> Problem description:
Report, as a bare number, how many lines of the material below contain the word "scene".
*** Information shown ***
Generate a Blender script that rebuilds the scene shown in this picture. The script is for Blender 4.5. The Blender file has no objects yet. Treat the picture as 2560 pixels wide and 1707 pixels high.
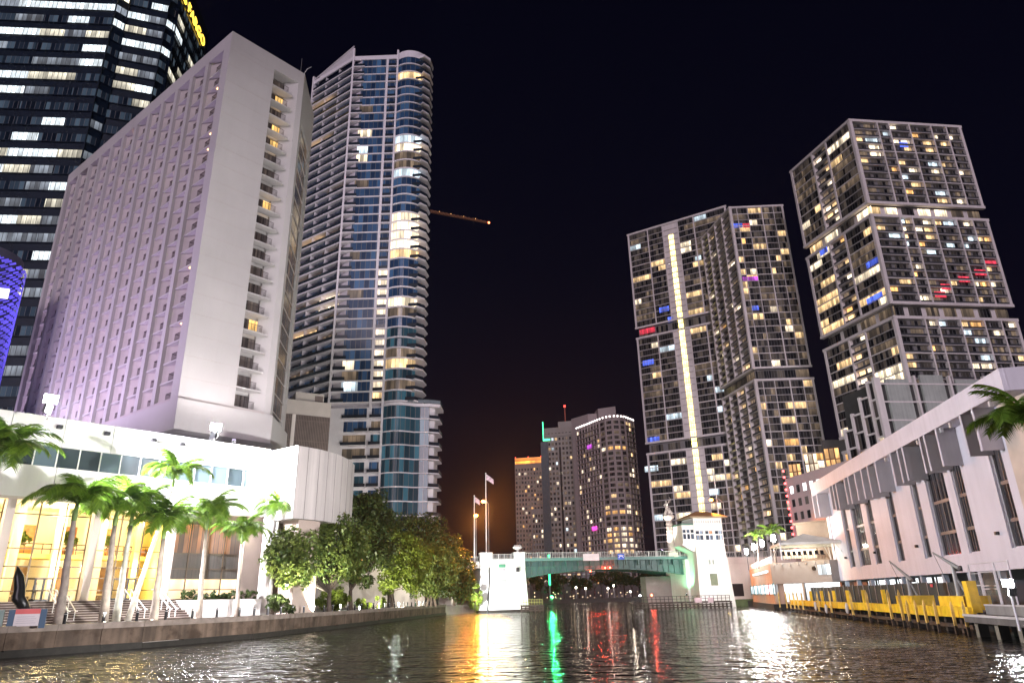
import bpy, math, random
import numpy as np
from mathutils import Vector, Matrix, Euler
random.seed(7)
S = bpy.context.scene
COL = S.collection
R = math.radians
# ------------------------------------------------------------------ camera
F = 1736.0; PITCH = math.atan(639/1736.0); ROLL = math.atan(107/4717.0); EYE = 3.0
fwd = Vector((0, math.cos(PITCH), math.sin(PITCH)))
up0 = Vector((0, -math.sin(PITCH), math.cos(PITCH)))
rt0 = Vector((1, 0, 0))
rt = math.cos(ROLL)*rt0 - math.sin(ROLL)*up0
up = math.sin(ROLL)*rt0 + math.cos(ROLL)*up0
cd = bpy.data.cameras.new('camera'); cam = bpy.data.objects.new('camera', cd); COL.objects.link(cam)
cd.sensor_width = 36.0; cd.lens = 36.0*F/2560.0; cd.clip_start = 0.1; cd.clip_end = 6000
m = Matrix((rt, up, -fwd)).transposed().to_4x4(); m.translation = Vector((0, 0, EYE)); cam.matrix_world = m
S.camera = cam
# ------------------------------------------------------------------ render / world / sun
S.render.engine = 'CYCLES'
cy = S.cycles
cy.use_denoising = True
try: cy.denoiser = 'OPENIMAGEDENOISE'
except Exception: pass
cy.max_bounces = 6; cy.diffuse_bounces = 3; cy.glossy_bounces = 4; cy.transmission_bounces = 4; cy.transparent_max_bounces = 12
cy.sample_clamp_indirect = 25.0; cy.sample_clamp_direct = 0.0; cy.use_light_tree = True
cy.caustics_reflective = False; cy.caustics_refractive = False
S.view_settings.view_transform = 'Standard'; S.view_settings.look = 'None'
S.view_settings.exposure = 0.0; S.view_settings.gamma = 1.0; S.view_settings.use_curve_mapping = False
W = bpy.data.worlds.new('World'); S.world = W; W.use_nodes = True
nt = W.node_tree; nt.nodes.clear()
out = nt.nodes.new('ShaderNodeOutputWorld'); bg = nt.nodes.new('ShaderNodeBackground')
sky = nt.nodes.new('ShaderNodeTexSky'); sky.sky_type = 'NISHITA'; sky.sun_disc = False
sky.sun_elevation = R(-6.0); sky.sun_rotation = R(188)
tc = nt.nodes.new('ShaderNodeTexCoord'); sp = nt.nodes.new('ShaderNodeSeparateXYZ')
rp = nt.nodes.new('ShaderNodeValToRGB')
e = rp.color_ramp.elements
e[0].position = 0.0; e[0].color = (0.0060, 0.0034, 0.0080, 1)
e[1].position = 0.85; e[1].color = (0.0010, 0.0010, 0.0046, 1)
q = e.new(0.16); q.color = (0.0036, 0.0024, 0.0074, 1)
q = e.new(0.42); q.color = (0.0014, 0.0014, 0.0060, 1)
sc_ = nt.nodes.new('ShaderNodeVectorMath'); sc_.operation = 'SCALE'; sc_.inputs['Scale'].default_value = 0.05
add_ = nt.nodes.new('ShaderNodeVectorMath'); add_.operation = 'ADD'
nt.links.new(tc.outputs['Generated'], sp.inputs[0]); nt.links.new(sp.outputs['Z'], rp.inputs[0])
nt.links.new(sky.outputs[0], sc_.inputs[0]); nt.links.new(sc_.outputs[0], add_.inputs[0]); nt.links.new(rp.outputs[0], add_.inputs[1])
nt.links.new(add_.outputs[0], bg.inputs[0]); bg.inputs[1].default_value = 1.0
nt.links.new(bg.outputs[0], out.inputs[0])
# the soft glow of the lit city behind the camera, as one weak wide sun (a night exposure)
sd = bpy.data.lights.new('city_glow', 'SUN'); sd.energy = 1.5; sd.angle = R(22); sd.color = (1.0, 0.85, 0.97)
so = bpy.data.objects.new('city_glow', sd); COL.objects.link(so)
_az, _el = R(186), R(12)
tow = Vector((math.sin(_az)*math.cos(_el), math.cos(_az)*math.cos(_el), math.sin(_el)))
so.rotation_euler = tow.to_track_quat('Z', 'Y').to_euler()
so.location = (0, -40, 60)

# ------------------------------------------------------------------ point helpers (photo pixel on a 2560 px wide frame -> place)
def ray(px, py): return fwd + rt*((px-1280.0)/F) - up*((py-853.5)/F)
def at(px, py, D):
    r = ray(px, py); h = math.hypot(r.x, r.y); return Vector((0, 0, EYE)) + r*(D/h)
def onz(px, py, z):
    r = ray(px, py); return Vector((0, 0, EYE)) + r*((z-EYE)/r.z)
def zat(px, py, p):
    r = ray(px, py); return EYE + r.z*math.hypot(p[0], p[1])/math.hypot(r.x, r.y)
def onpl(px, py, p, az):
    a = R(az); n = (math.cos(a), -math.sin(a)); r = ray(px, py)
    return Vector((0, 0, EYE)) + r*((n[0]*p[0]+n[1]*p[1])/(r.x*n[0]+r.y*n[1]))
def pxof(p):
    d = Vector(p)-Vector((0, 0, EYE)); w = d.dot(fwd)
    return (1280+F*d.dot(rt)/w, 853.5-F*d.dot(up)/w) if w > 0.1 else (-9e9, -9e9)
def azd(az): return Vector((math.sin(R(az)), math.cos(R(az)), 0))

# ------------------------------------------------------------------ materials
_M = {}
def nodes(name):
    mt = bpy.data.materials.new(name); mt.use_nodes = True
    t = mt.node_tree; b = t.nodes['Principled BSDF']
    return mt, t, b
def mat(name, col, rough=0.6, metal=0.0, var=0.12, scale=0.6, bump=0.0, bscale=8.0, streak=0.0, spec=0.4, emit=None, es=0.0, grime=0.0):
    if name in _M: return _M[name]
    mt, t, b = nodes(name); _M[name] = mt
    N, L = t.nodes, t.links
    b.inputs['Roughness'].default_value = rough; b.inputs['Metallic'].default_value = metal
    b.inputs['Specular IOR Level'].default_value = spec
    tcn = N.new('ShaderNodeTexCoord')
    geo = N.new('ShaderNodeNewGeometry')
    nz = N.new('ShaderNodeTexNoise'); nz.inputs['Scale'].default_value = scale; nz.inputs['Detail'].default_value = 5
    L.new(geo.outputs['Position'], nz.inputs['Vector'])
    mp = N.new('ShaderNodeMapRange'); mp.inputs[1].default_value = 0.3; mp.inputs[2].default_value = 0.7
    mp.inputs[3].default_value = 1-var; mp.inputs[4].default_value = 1+var
    L.new(nz.outputs[0], mp.inputs[0])
    val = mp.outputs[0]
    if streak > 0:
        mpg = N.new('ShaderNodeMapping'); mpg.inputs['Scale'].default_value = (1.6, 1.6, 0.06)
        L.new(geo.outputs['Position'], mpg.inputs[0])
        n2 = N.new('ShaderNodeTexNoise'); n2.inputs['Scale'].default_value = 1.0; n2.inputs['Detail'].default_value = 6
        L.new(mpg.outputs[0], n2.inputs['Vector'])
        m2 = N.new('ShaderNodeMapRange'); m2.inputs[1].default_value = 0.35; m2.inputs[2].default_value = 0.7
        m2.inputs[3].default_value = 1.0; m2.inputs[4].default_value = 1-streak
        L.new(n2.outputs[0], m2.inputs[0])
        mu = N.new('ShaderNodeMath'); mu.operation = 'MULTIPLY'; L.new(val, mu.inputs[0]); L.new(m2.outputs[0], mu.inputs[1]); val = mu.outputs[0]
    vm = N.new('ShaderNodeVectorMath'); vm.operation = 'SCALE'; vm.inputs[0].default_value = col[:3]
    L.new(val, vm.inputs['Scale'])
    colout = vm.outputs[0]
    if grime > 0:
        n3 = N.new('ShaderNodeTexNoise'); n3.inputs['Scale'].default_value = 0.9; n3.inputs['Detail'].default_value = 8
        L.new(geo.outputs['Position'], n3.inputs['Vector'])
        m3 = N.new('ShaderNodeMapRange'); m3.inputs[1].default_value = 0.5; m3.inputs[2].default_value = 0.66; m3.inputs[3].default_value = 0; m3.inputs[4].default_value = grime
        L.new(n3.outputs[0], m3.inputs[0])
        mx = N.new('ShaderNodeMix'); mx.data_type = 'RGBA'; mx.inputs['B'].default_value = (col[0]*0.25, col[1]*0.2, col[2]*0.15, 1)
        L.new(m3.outputs[0], mx.inputs['Factor']); L.new(colout, mx.inputs['A']); colout = mx.outputs['Result']
    L.new(colout, b.inputs['Base Color'])
    if bump > 0:
        nb = N.new('ShaderNodeTexNoise'); nb.inputs['Scale'].default_value = bscale; nb.inputs['Detail'].default_value = 6
        L.new(geo.outputs['Position'], nb.inputs['Vector'])
        bp = N.new('ShaderNodeBump'); bp.inputs['Strength'].default_value = bump; bp.inputs['Distance'].default_value = 0.05
        L.new(nb.outputs[0], bp.inputs['Height']); L.new(bp.outputs[0], b.inputs['Normal'])
    if emit:
        b.inputs['Emission Color'].default_value = (*emit, 1); b.inputs['Emission Strength'].default_value = es
    return mt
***
> Answer for this exercise:
2